→ **Objective**
Could the lines from the start of the data through the line with "areas('tea flake', 'the" be set down exactly, with no pictures among them?

→ **Dataset content**
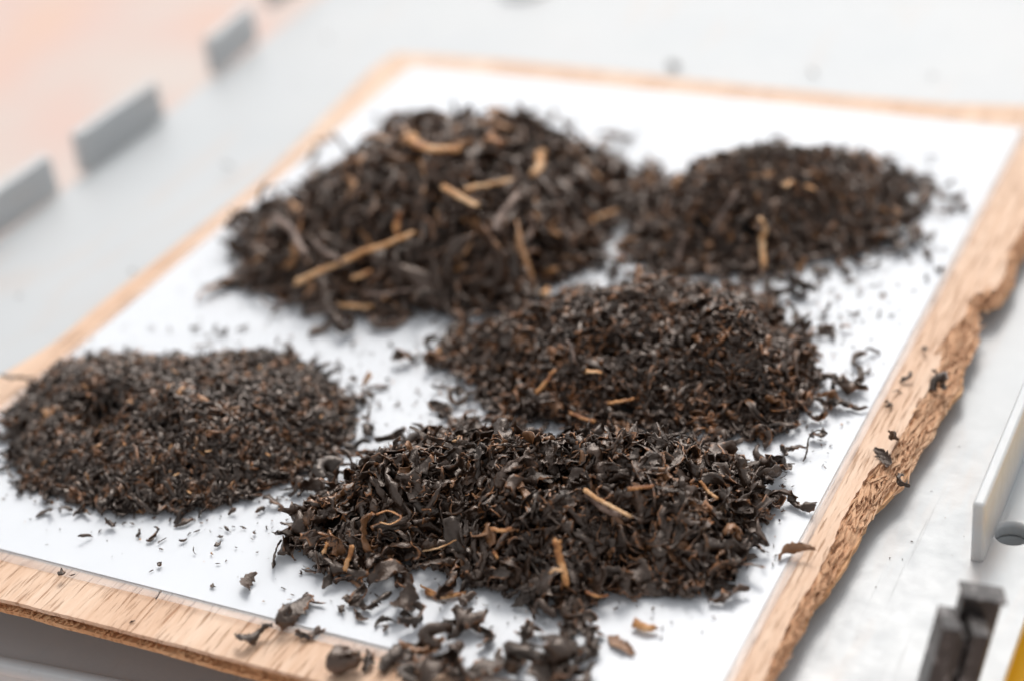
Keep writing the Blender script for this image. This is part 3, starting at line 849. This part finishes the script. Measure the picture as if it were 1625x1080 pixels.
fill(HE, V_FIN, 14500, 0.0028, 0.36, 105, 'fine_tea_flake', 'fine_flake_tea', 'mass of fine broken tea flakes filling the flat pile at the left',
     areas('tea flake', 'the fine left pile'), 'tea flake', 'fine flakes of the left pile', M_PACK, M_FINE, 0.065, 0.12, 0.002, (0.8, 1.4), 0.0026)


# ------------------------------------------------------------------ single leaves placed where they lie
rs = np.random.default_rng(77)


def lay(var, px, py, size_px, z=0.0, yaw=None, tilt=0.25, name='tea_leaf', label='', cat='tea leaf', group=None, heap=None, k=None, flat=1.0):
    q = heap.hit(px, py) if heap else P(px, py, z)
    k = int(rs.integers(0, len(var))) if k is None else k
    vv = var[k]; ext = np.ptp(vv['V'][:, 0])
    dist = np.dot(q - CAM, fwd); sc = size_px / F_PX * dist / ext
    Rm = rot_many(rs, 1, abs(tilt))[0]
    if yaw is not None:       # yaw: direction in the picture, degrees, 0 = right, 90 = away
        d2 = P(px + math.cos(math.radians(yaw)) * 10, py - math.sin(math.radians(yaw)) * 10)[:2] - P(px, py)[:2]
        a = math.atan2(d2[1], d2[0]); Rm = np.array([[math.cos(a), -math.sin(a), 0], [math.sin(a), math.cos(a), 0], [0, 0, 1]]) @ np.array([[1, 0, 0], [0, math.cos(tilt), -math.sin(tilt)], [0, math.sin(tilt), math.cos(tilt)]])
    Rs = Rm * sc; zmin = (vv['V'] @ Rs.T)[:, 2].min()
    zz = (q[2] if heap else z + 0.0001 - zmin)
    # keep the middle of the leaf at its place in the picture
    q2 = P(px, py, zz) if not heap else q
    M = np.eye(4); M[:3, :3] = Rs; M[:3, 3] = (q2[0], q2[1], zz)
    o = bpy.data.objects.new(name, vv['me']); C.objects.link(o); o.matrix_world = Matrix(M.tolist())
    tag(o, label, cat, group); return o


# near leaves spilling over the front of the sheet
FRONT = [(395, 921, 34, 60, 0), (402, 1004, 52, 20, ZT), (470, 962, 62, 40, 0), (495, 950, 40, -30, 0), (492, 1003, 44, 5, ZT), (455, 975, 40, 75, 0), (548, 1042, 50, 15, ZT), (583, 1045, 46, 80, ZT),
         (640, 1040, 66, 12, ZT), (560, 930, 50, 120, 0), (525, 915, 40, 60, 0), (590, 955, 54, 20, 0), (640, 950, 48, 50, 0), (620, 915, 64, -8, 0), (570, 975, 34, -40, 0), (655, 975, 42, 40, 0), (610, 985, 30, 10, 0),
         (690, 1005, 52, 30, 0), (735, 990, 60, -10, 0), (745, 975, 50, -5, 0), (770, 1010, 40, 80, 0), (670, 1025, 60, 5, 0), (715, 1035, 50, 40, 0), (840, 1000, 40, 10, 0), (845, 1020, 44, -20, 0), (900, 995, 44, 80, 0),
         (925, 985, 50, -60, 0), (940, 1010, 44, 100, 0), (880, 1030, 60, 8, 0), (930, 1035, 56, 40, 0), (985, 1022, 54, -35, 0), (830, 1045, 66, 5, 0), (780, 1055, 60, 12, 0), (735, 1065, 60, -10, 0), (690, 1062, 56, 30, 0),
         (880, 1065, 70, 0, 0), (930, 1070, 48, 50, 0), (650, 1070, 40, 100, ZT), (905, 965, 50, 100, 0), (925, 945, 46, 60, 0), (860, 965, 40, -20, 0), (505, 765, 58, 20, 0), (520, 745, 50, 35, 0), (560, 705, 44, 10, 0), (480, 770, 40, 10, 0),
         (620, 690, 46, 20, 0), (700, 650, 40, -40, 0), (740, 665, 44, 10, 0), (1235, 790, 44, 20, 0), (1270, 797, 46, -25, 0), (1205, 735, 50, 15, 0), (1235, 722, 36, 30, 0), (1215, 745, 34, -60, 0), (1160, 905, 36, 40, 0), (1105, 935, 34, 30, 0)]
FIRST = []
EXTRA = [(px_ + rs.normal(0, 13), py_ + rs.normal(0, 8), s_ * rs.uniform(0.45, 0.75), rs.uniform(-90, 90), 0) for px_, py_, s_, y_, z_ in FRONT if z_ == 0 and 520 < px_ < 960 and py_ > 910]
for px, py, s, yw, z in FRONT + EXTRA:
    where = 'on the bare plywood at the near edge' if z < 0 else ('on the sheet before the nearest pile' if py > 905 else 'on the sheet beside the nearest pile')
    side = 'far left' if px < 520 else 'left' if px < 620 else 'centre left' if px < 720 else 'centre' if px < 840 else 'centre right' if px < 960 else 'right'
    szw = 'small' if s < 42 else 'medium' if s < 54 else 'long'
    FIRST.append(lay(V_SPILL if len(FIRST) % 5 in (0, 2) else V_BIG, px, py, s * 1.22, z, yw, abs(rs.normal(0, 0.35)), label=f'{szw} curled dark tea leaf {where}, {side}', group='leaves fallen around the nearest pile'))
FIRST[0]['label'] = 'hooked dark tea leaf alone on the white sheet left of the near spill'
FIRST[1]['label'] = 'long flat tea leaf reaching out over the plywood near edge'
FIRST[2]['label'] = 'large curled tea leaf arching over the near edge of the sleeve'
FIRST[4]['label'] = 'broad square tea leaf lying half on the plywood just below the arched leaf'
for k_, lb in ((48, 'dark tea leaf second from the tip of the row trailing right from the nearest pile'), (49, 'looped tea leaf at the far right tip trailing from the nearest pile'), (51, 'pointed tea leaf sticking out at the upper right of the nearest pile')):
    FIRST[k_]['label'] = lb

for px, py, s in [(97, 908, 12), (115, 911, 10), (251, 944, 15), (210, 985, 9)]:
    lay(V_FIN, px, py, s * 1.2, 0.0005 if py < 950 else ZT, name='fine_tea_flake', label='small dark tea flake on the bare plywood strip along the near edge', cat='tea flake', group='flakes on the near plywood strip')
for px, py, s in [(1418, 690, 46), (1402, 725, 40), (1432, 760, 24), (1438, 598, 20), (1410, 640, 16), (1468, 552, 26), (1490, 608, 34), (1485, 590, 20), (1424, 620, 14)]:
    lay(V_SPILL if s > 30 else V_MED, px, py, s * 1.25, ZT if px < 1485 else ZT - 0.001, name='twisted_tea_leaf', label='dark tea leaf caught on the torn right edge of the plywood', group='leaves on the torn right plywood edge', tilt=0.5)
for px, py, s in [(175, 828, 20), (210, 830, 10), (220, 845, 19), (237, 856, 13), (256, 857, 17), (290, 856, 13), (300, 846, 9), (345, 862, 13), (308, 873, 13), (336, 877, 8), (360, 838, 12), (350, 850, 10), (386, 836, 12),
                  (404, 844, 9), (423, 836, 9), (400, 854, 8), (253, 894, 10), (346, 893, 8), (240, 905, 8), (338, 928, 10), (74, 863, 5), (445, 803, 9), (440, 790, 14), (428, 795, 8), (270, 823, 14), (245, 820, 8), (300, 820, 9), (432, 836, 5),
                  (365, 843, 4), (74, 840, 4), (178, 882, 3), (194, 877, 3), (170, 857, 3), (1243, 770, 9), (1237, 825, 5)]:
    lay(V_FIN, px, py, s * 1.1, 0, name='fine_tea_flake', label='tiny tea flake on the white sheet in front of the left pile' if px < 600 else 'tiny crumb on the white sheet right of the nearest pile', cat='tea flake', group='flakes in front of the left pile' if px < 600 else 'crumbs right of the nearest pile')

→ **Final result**
Keep writing the Blender script for this image. This is part 3, starting at line 849. This part finishes the script. Measure the picture as if it were 1625x1080 pixels.
fill(HE, V_FIN, 14500, 0.0028, 0.36, 105, 'fine_tea_flake', 'fine_flake_tea', 'mass of fine broken tea flakes filling the flat pile at the left',
     areas('tea flake', 'the fine left pile'), 'tea flake', 'fine flakes of the left pile', M_PACK, M_FINE, 0.065, 0.12, 0.002, (0.8, 1.4), 0.0026)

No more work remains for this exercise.